**INSTRUCTIONS FOR THE TASK**
Locate each line below that includes "woods" and reproduce it.

**MATERIAL**
────────
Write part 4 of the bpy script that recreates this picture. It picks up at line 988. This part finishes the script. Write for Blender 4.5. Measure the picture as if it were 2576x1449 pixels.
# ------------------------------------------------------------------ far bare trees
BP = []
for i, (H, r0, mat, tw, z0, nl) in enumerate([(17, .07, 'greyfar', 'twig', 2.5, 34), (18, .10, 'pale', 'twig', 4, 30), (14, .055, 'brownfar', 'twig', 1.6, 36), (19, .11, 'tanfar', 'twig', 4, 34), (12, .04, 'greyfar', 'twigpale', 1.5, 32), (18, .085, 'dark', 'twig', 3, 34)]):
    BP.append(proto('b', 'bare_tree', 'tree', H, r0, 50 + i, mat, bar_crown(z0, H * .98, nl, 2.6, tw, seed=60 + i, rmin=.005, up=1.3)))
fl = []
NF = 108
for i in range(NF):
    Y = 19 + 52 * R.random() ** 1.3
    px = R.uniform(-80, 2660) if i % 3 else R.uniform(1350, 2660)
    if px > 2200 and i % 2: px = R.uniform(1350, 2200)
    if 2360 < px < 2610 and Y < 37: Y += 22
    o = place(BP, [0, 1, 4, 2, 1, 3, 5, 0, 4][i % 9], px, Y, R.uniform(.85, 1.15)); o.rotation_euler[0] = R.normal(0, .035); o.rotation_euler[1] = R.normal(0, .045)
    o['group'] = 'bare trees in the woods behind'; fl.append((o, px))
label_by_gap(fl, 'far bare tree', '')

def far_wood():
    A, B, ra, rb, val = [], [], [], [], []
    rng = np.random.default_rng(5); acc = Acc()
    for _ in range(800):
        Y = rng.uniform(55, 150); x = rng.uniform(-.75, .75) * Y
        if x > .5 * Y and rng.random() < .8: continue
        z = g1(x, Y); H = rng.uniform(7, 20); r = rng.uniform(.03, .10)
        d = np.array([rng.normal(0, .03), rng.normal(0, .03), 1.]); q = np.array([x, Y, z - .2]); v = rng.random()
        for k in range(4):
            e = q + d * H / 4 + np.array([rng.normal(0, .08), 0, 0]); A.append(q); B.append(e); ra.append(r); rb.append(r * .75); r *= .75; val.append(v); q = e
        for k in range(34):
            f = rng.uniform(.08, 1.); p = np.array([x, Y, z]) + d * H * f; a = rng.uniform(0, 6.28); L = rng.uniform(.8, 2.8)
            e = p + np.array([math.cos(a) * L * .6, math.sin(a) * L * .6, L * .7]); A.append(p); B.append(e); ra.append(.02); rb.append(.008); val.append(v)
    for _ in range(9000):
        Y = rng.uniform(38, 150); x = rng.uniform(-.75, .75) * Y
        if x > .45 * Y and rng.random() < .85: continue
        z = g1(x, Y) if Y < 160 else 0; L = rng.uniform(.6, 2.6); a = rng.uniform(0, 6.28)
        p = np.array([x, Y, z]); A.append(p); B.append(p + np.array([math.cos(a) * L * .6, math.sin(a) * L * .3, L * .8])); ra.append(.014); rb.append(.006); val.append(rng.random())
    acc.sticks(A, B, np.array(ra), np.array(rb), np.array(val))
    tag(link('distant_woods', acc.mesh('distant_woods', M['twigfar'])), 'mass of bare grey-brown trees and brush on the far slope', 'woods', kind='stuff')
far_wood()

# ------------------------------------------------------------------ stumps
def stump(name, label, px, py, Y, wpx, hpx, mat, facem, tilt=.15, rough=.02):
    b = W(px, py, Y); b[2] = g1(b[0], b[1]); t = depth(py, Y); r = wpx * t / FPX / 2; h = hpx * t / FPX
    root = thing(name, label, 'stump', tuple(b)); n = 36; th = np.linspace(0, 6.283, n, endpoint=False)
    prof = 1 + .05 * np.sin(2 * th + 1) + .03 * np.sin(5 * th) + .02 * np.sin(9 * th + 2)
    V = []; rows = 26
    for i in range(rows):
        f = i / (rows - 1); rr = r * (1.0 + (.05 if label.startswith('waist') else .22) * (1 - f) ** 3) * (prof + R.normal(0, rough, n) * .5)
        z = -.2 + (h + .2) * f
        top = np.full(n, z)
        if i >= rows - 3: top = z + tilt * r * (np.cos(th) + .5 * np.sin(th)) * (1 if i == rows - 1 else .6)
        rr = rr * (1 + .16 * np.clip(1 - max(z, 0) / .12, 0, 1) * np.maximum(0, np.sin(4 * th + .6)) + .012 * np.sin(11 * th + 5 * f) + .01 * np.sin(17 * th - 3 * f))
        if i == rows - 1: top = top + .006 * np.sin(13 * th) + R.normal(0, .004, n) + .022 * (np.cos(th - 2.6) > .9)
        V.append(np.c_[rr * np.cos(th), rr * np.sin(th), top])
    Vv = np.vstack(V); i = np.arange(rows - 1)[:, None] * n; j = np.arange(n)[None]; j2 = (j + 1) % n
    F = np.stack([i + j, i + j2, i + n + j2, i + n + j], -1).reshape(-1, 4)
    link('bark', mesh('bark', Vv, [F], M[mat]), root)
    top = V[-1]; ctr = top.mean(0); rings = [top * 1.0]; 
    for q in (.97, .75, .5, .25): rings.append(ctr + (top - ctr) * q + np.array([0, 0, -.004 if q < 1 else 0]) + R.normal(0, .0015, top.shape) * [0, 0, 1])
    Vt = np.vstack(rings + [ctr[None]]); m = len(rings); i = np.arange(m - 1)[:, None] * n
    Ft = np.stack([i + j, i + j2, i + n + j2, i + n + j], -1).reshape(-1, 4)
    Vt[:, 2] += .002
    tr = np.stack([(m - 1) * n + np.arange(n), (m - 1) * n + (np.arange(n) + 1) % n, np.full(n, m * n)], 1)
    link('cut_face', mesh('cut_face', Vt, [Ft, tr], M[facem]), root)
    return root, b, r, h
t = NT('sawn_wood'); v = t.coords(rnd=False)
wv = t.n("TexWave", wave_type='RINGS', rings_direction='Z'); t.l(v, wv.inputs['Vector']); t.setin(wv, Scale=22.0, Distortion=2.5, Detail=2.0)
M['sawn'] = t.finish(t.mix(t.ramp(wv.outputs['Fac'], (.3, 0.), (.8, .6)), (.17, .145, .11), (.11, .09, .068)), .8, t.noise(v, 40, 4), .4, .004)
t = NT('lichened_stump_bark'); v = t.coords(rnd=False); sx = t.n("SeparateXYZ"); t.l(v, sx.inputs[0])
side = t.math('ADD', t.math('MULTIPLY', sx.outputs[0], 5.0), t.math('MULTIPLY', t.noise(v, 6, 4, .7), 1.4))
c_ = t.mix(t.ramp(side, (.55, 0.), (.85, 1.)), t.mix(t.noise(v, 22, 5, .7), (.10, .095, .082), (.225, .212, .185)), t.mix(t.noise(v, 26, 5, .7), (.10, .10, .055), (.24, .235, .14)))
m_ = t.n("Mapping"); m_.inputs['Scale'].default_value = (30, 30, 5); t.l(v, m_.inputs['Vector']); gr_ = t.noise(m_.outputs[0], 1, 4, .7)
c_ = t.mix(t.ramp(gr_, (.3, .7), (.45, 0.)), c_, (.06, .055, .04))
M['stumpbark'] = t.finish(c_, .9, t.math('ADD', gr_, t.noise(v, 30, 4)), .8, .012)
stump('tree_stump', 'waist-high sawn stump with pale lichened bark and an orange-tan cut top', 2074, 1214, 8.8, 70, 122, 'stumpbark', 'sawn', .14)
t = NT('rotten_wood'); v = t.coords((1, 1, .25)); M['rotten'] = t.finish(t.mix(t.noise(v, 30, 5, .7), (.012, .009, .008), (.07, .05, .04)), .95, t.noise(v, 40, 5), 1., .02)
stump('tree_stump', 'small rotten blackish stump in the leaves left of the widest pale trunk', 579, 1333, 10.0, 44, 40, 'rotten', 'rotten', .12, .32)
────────
**RESULT**
    o['group'] = 'bare trees in the woods behind'; fl.append((o, px))
    tag(link('distant_woods', acc.mesh('distant_woods', M['twigfar'])), 'mass of bare grey-brown trees and brush on the far slope', 'woods', kind='stuff')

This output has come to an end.